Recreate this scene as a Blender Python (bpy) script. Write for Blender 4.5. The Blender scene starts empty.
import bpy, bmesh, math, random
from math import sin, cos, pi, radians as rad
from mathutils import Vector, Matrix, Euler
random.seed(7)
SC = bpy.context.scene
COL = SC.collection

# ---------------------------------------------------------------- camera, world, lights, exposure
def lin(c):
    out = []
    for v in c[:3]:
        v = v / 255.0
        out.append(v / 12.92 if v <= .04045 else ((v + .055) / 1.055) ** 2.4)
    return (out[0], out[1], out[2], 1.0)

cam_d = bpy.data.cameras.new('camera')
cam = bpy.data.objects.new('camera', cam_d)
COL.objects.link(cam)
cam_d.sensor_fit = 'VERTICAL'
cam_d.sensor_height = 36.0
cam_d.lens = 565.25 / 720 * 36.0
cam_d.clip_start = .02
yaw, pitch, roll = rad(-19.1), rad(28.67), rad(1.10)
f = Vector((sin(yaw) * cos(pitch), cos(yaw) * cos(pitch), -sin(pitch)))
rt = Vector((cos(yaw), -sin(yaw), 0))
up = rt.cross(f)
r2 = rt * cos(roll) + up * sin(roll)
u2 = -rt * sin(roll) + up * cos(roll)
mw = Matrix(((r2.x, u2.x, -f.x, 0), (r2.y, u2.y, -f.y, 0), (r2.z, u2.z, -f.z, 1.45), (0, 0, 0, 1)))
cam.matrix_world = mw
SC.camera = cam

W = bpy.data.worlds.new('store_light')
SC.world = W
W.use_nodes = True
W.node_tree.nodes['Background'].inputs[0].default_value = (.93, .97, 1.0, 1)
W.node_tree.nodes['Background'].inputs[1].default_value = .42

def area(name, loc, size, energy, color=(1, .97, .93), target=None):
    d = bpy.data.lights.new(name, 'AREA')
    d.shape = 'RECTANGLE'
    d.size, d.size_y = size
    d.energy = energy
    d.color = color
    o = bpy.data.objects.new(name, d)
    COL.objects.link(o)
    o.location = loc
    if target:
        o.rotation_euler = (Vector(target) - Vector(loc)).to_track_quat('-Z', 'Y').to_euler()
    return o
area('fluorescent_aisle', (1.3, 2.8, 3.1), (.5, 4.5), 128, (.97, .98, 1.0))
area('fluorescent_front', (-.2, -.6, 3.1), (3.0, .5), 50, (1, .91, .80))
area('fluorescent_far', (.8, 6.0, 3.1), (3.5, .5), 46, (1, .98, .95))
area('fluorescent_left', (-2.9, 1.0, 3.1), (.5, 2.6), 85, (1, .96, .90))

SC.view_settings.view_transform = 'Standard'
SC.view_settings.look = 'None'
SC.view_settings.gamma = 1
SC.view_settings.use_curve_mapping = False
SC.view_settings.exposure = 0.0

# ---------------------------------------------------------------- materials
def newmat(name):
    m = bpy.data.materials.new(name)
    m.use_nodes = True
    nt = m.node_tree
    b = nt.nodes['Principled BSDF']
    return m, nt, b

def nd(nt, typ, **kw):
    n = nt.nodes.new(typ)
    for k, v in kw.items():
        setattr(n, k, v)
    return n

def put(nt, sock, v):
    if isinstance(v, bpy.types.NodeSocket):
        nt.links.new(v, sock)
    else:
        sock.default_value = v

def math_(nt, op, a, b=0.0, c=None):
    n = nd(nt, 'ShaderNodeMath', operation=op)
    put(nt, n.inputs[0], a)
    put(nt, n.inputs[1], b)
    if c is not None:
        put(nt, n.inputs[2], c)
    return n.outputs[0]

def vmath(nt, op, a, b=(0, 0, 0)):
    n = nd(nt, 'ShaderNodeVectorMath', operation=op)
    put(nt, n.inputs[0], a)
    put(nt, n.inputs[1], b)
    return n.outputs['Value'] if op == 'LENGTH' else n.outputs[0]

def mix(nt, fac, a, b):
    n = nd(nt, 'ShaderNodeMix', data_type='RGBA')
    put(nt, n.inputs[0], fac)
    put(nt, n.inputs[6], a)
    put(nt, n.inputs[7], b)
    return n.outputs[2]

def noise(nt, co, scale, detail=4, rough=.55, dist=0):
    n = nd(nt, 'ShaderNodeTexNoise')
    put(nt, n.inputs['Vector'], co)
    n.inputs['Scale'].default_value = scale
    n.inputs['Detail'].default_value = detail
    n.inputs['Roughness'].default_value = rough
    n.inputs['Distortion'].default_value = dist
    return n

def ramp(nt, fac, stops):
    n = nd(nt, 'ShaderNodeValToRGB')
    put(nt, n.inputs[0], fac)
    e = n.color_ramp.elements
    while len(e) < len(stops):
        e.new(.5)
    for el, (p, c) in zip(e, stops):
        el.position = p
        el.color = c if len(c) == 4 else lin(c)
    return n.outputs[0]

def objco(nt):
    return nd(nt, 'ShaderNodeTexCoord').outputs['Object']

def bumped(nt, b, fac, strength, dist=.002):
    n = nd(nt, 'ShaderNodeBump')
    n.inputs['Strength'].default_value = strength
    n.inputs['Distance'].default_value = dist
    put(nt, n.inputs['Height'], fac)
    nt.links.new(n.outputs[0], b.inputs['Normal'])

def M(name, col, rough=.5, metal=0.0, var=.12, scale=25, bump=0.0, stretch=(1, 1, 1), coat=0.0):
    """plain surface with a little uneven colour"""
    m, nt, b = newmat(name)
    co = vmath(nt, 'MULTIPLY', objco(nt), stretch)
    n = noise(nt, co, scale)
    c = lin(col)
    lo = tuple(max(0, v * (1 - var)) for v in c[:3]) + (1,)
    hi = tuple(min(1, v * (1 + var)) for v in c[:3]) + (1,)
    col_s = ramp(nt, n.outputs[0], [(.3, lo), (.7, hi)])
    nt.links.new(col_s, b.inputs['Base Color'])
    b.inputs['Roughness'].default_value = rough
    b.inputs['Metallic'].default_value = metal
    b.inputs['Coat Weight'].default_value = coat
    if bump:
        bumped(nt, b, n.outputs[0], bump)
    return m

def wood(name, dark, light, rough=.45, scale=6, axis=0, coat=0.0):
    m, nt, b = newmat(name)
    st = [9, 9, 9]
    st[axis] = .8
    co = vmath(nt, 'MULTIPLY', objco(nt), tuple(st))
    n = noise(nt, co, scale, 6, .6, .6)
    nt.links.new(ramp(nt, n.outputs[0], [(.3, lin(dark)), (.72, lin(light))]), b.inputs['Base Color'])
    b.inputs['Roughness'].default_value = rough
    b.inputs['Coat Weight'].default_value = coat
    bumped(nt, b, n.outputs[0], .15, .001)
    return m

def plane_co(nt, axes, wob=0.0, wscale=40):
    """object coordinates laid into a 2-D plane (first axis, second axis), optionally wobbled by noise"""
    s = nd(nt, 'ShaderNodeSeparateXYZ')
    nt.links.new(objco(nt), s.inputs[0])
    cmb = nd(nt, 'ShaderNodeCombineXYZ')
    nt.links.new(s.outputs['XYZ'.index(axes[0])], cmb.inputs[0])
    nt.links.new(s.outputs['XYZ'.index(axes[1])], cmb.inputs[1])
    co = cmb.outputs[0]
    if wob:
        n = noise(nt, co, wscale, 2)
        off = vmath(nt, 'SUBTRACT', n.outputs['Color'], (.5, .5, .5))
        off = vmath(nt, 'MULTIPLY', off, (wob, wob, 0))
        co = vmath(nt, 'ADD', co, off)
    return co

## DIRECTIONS
Extract all of the data above and output it character for character.

## EXERCISE SOLUTION
Recreate this scene as a Blender Python (bpy) script. Write for Blender 4.5. The Blender scene starts empty.
import bpy, bmesh, math, random
from math import sin, cos, pi, radians as rad
from mathutils import Vector, Matrix, Euler
random.seed(7)
SC = bpy.context.scene
COL = SC.collection

# ---------------------------------------------------------------- camera, world, lights, exposure
def lin(c):
    out = []
    for v in c[:3]:
        v = v / 255.0
        out.append(v / 12.92 if v <= .04045 else ((v + .055) / 1.055) ** 2.4)
    return (out[0], out[1], out[2], 1.0)

cam_d = bpy.data.cameras.new('camera')
cam = bpy.data.objects.new('camera', cam_d)
COL.objects.link(cam)
cam_d.sensor_fit = 'VERTICAL'
cam_d.sensor_height = 36.0
cam_d.lens = 565.25 / 720 * 36.0
cam_d.clip_start = .02
yaw, pitch, roll = rad(-19.1), rad(28.67), rad(1.10)
f = Vector((sin(yaw) * cos(pitch), cos(yaw) * cos(pitch), -sin(pitch)))
rt = Vector((cos(yaw), -sin(yaw), 0))
up = rt.cross(f)
r2 = rt * cos(roll) + up * sin(roll)
u2 = -rt * sin(roll) + up * cos(roll)
mw = Matrix(((r2.x, u2.x, -f.x, 0), (r2.y, u2.y, -f.y, 0), (r2.z, u2.z, -f.z, 1.45), (0, 0, 0, 1)))
cam.matrix_world = mw
SC.camera = cam

W = bpy.data.worlds.new('store_light')
SC.world = W
W.use_nodes = True
W.node_tree.nodes['Background'].inputs[0].default_value = (.93, .97, 1.0, 1)
W.node_tree.nodes['Background'].inputs[1].default_value = .42

def area(name, loc, size, energy, color=(1, .97, .93), target=None):
    d = bpy.data.lights.new(name, 'AREA')
    d.shape = 'RECTANGLE'
    d.size, d.size_y = size
    d.energy = energy
    d.color = color
    o = bpy.data.objects.new(name, d)
    COL.objects.link(o)
    o.location = loc
    if target:
        o.rotation_euler = (Vector(target) - Vector(loc)).to_track_quat('-Z', 'Y').to_euler()
    return o
area('fluorescent_aisle', (1.3, 2.8, 3.1), (.5, 4.5), 128, (.97, .98, 1.0))
area('fluorescent_front', (-.2, -.6, 3.1), (3.0, .5), 50, (1, .91, .80))
area('fluorescent_far', (.8, 6.0, 3.1), (3.5, .5), 46, (1, .98, .95))
area('fluorescent_left', (-2.9, 1.0, 3.1), (.5, 2.6), 85, (1, .96, .90))

SC.view_settings.view_transform = 'Standard'
SC.view_settings.look = 'None'
SC.view_settings.gamma = 1
SC.view_settings.use_curve_mapping = False
SC.view_settings.exposure = 0.0

# ---------------------------------------------------------------- materials
def newmat(name):
    m = bpy.data.materials.new(name)
    m.use_nodes = True
    nt = m.node_tree
    b = nt.nodes['Principled BSDF']
    return m, nt, b

def nd(nt, typ, **kw):
    n = nt.nodes.new(typ)
    for k, v in kw.items():
        setattr(n, k, v)
    return n

def put(nt, sock, v):
    if isinstance(v, bpy.types.NodeSocket):
        nt.links.new(v, sock)
    else:
        sock.default_value = v

def math_(nt, op, a, b=0.0, c=None):
    n = nd(nt, 'ShaderNodeMath', operation=op)
    put(nt, n.inputs[0], a)
    put(nt, n.inputs[1], b)
    if c is not None:
        put(nt, n.inputs[2], c)
    return n.outputs[0]

def vmath(nt, op, a, b=(0, 0, 0)):
    n = nd(nt, 'ShaderNodeVectorMath', operation=op)
    put(nt, n.inputs[0], a)
    put(nt, n.inputs[1], b)
    return n.outputs['Value'] if op == 'LENGTH' else n.outputs[0]

def mix(nt, fac, a, b):
    n = nd(nt, 'ShaderNodeMix', data_type='RGBA')
    put(nt, n.inputs[0], fac)
    put(nt, n.inputs[6], a)
    put(nt, n.inputs[7], b)
    return n.outputs[2]

def noise(nt, co, scale, detail=4, rough=.55, dist=0):
    n = nd(nt, 'ShaderNodeTexNoise')
    put(nt, n.inputs['Vector'], co)
    n.inputs['Scale'].default_value = scale
    n.inputs['Detail'].default_value = detail
    n.inputs['Roughness'].default_value = rough
    n.inputs['Distortion'].default_value = dist
    return n

def ramp(nt, fac, stops):
    n = nd(nt, 'ShaderNodeValToRGB')
    put(nt, n.inputs[0], fac)
    e = n.color_ramp.elements
    while len(e) < len(stops):
        e.new(.5)
    for el, (p, c) in zip(e, stops):
        el.position = p
        el.color = c if len(c) == 4 else lin(c)
    return n.outputs[0]

def objco(nt):
    return nd(nt, 'ShaderNodeTexCoord').outputs['Object']

def bumped(nt, b, fac, strength, dist=.002):
    n = nd(nt, 'ShaderNodeBump')
    n.inputs['Strength'].default_value = strength
    n.inputs['Distance'].default_value = dist
    put(nt, n.inputs['Height'], fac)
    nt.links.new(n.outputs[0], b.inputs['Normal'])

def M(name, col, rough=.5, metal=0.0, var=.12, scale=25, bump=0.0, stretch=(1, 1, 1), coat=0.0):
    """plain surface with a little uneven colour"""
    m, nt, b = newmat(name)
    co = vmath(nt, 'MULTIPLY', objco(nt), stretch)
    n = noise(nt, co, scale)
    c = lin(col)
    lo = tuple(max(0, v * (1 - var)) for v in c[:3]) + (1,)
    hi = tuple(min(1, v * (1 + var)) for v in c[:3]) + (1,)
    col_s = ramp(nt, n.outputs[0], [(.3, lo), (.7, hi)])
    nt.links.new(col_s, b.inputs['Base Color'])
    b.inputs['Roughness'].default_value = rough
    b.inputs['Metallic'].default_value = metal
    b.inputs['Coat Weight'].default_value = coat
    if bump:
        bumped(nt, b, n.outputs[0], bump)
    return m

def wood(name, dark, light, rough=.45, scale=6, axis=0, coat=0.0):
    m, nt, b = newmat(name)
    st = [9, 9, 9]
    st[axis] = .8
    co = vmath(nt, 'MULTIPLY', objco(nt), tuple(st))
    n = noise(nt, co, scale, 6, .6, .6)
    nt.links.new(ramp(nt, n.outputs[0], [(.3, lin(dark)), (.72, lin(light))]), b.inputs['Base Color'])
    b.inputs['Roughness'].default_value = rough
    b.inputs['Coat Weight'].default_value = coat
    bumped(nt, b, n.outputs[0], .15, .001)
    return m

def plane_co(nt, axes, wob=0.0, wscale=40):
    """object coordinates laid into a 2-D plane (first axis, second axis), optionally wobbled by noise"""
    s = nd(nt, 'ShaderNodeSeparateXYZ')
    nt.links.new(objco(nt), s.inputs[0])
    cmb = nd(nt, 'ShaderNodeCombineXYZ')
    nt.links.new(s.outputs['XYZ'.index(axes[0])], cmb.inputs[0])
    nt.links.new(s.outputs['XYZ'.index(axes[1])], cmb.inputs[1])
    co = cmb.outputs[0]
    if wob:
        n = noise(nt, co, wscale, 2)
        off = vmath(nt, 'SUBTRACT', n.outputs['Color'], (.5, .5, .5))
        off = vmath(nt, 'MULTIPLY', off, (wob, wob, 0))
        co = vmath(nt, 'ADD', co, off)
    return co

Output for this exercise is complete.